**Goal:**
Lines that hold the string "script" are to be counted; give only their number.

**Source material:**
○ ○ ○ ○
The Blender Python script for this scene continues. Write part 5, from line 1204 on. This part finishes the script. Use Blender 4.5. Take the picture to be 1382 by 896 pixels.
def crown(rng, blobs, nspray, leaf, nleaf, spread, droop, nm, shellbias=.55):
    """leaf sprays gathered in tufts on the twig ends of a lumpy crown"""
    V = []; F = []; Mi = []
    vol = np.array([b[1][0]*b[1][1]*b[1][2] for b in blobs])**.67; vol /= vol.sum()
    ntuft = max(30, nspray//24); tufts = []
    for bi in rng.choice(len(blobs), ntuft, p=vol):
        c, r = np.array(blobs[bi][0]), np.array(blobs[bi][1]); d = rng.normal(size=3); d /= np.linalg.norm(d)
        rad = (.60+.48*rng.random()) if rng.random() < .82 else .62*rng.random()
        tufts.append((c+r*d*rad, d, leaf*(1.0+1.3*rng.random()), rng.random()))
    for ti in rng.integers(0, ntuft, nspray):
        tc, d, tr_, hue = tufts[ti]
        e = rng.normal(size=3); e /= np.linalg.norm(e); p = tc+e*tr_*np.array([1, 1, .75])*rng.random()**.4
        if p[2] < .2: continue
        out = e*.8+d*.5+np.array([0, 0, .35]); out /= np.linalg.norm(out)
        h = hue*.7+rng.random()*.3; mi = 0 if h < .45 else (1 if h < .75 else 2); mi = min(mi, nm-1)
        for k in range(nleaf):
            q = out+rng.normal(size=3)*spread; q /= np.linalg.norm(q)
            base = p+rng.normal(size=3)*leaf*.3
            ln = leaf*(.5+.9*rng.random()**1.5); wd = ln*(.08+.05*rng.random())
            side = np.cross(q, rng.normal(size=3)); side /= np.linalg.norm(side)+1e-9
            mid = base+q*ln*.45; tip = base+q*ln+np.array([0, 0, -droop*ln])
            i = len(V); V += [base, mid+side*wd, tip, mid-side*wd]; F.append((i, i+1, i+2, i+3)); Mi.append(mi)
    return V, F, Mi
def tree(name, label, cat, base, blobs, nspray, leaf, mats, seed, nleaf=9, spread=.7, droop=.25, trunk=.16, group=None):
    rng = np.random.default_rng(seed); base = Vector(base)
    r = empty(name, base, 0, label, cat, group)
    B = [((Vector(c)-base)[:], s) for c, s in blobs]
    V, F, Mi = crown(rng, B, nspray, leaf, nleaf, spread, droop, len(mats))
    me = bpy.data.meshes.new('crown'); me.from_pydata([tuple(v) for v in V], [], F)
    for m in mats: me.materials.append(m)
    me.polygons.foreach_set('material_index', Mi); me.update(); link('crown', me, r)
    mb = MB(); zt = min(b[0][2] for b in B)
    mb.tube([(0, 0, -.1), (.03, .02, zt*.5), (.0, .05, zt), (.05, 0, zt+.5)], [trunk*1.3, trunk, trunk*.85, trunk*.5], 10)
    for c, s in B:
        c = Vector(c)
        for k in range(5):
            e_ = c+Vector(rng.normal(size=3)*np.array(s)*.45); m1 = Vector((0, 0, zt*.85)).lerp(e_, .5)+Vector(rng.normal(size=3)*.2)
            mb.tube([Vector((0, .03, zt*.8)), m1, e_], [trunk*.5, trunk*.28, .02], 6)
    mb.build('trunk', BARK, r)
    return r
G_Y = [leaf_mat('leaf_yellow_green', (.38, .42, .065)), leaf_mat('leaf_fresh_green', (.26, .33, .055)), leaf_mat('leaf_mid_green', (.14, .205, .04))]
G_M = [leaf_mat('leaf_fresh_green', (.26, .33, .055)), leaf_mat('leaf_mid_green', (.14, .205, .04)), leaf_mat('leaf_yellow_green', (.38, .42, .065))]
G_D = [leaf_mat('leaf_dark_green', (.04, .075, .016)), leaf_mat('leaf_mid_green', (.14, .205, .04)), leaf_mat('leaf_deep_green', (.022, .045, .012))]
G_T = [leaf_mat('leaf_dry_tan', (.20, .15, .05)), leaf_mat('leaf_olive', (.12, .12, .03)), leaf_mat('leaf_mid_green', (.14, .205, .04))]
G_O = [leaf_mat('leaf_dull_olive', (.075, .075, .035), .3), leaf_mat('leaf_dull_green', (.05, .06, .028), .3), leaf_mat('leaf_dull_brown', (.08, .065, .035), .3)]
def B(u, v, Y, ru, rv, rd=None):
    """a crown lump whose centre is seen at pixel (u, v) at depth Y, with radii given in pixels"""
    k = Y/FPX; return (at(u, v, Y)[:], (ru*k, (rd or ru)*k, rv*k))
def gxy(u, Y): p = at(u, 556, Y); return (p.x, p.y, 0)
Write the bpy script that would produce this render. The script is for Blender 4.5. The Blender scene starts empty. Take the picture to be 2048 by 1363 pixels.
○ ○ ○ ○
**Result:**
2